25.     tris.Add(i);
26.     tris.Add(i+1);
27.     tris.Add(i+2);
28.  
29.     tris.Add(i+2);
30.     tris.Add(i+3);
31.     tris.Add(i);
32.  
33.     Vector3 tr(float x, float y) => p + q * (size * (r * new Vector3(x, 0f, y)));
34.   }
35.  
36. }

Edit: I think I got the normal rotation wrong; fixed in both examples
Edit2: Rotation is in degrees, the comment was erroneous

 

This is just to illustrate the above



On the left:
Quad in the local space. Made up of 2 triangles, each made up of 3 vertices. Vertices 0 and 2 are shared among them. Vertices must be ordered in a clockwise order, this is how a front-face is determined. Triangle backfaces are usually not rendered.

size

simply scales the distances between the vertices, but because they're set to -1 and +1 coordinates, the pivot is in the center, and the outer edge is double that of

size

.

On the right:
Quad in the world space. Oriented arbitrarily thanks to the normal axis (red arrow), defined as a directional unit vector. For the axis-aligned cube you can use the predefined constants

left

,

right

,

up

,

down

,

forward

, and

back

. In the second example you can also rotate the quad around the normal axis at the pivot (blue arrow). The values shown in the parentheses are supposed to be local UV coordinates. This is not covered by the example above, but you can add UV coordinates on your own.

 

I have a 2D finger-to-polygon example... look up "finger" in my MakeGeo project.

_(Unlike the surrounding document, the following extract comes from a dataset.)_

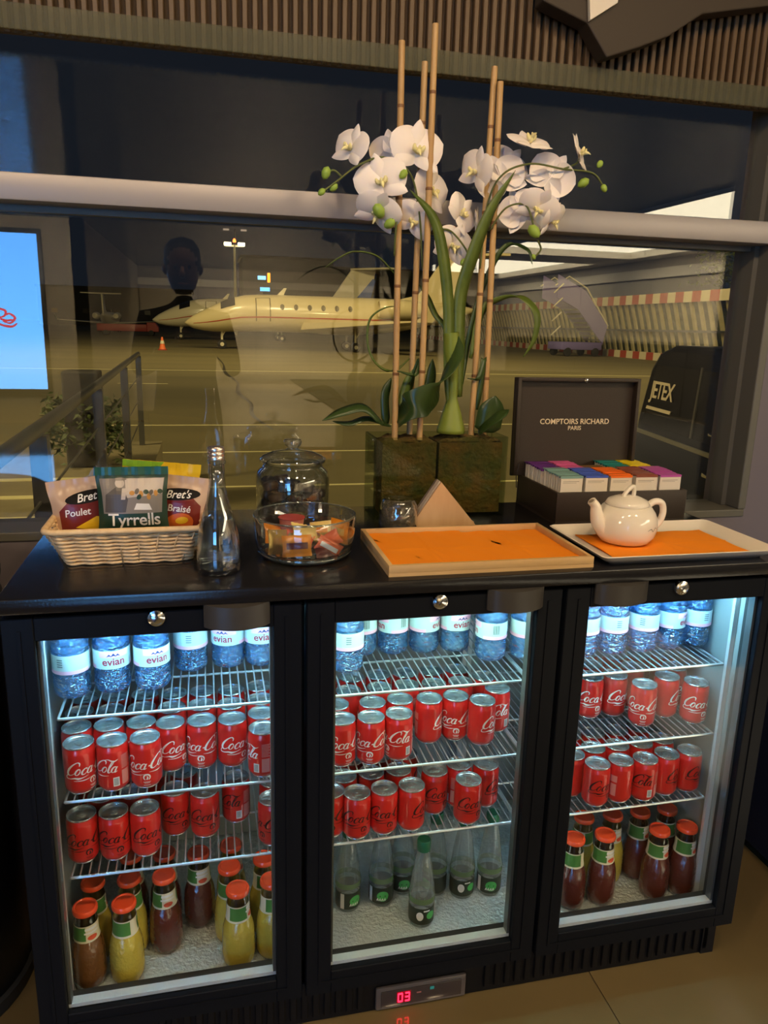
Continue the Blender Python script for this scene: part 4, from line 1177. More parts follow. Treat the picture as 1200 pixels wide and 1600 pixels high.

MakeGeo is presently hosted at these locations:

https://bitbucket.org/kurtdekker/makegeo

https://github.com/kurtdekker/makegeo

https://gitlab.com/kurtdekker/makegeo

https://sourceforge.net/p/makegeo

Extrusion is fairly easy in that context because you already have the perimeter hull defined (because that's what your finger drew), so just clone it a little ways off, then produce triangles all the way around to close it up.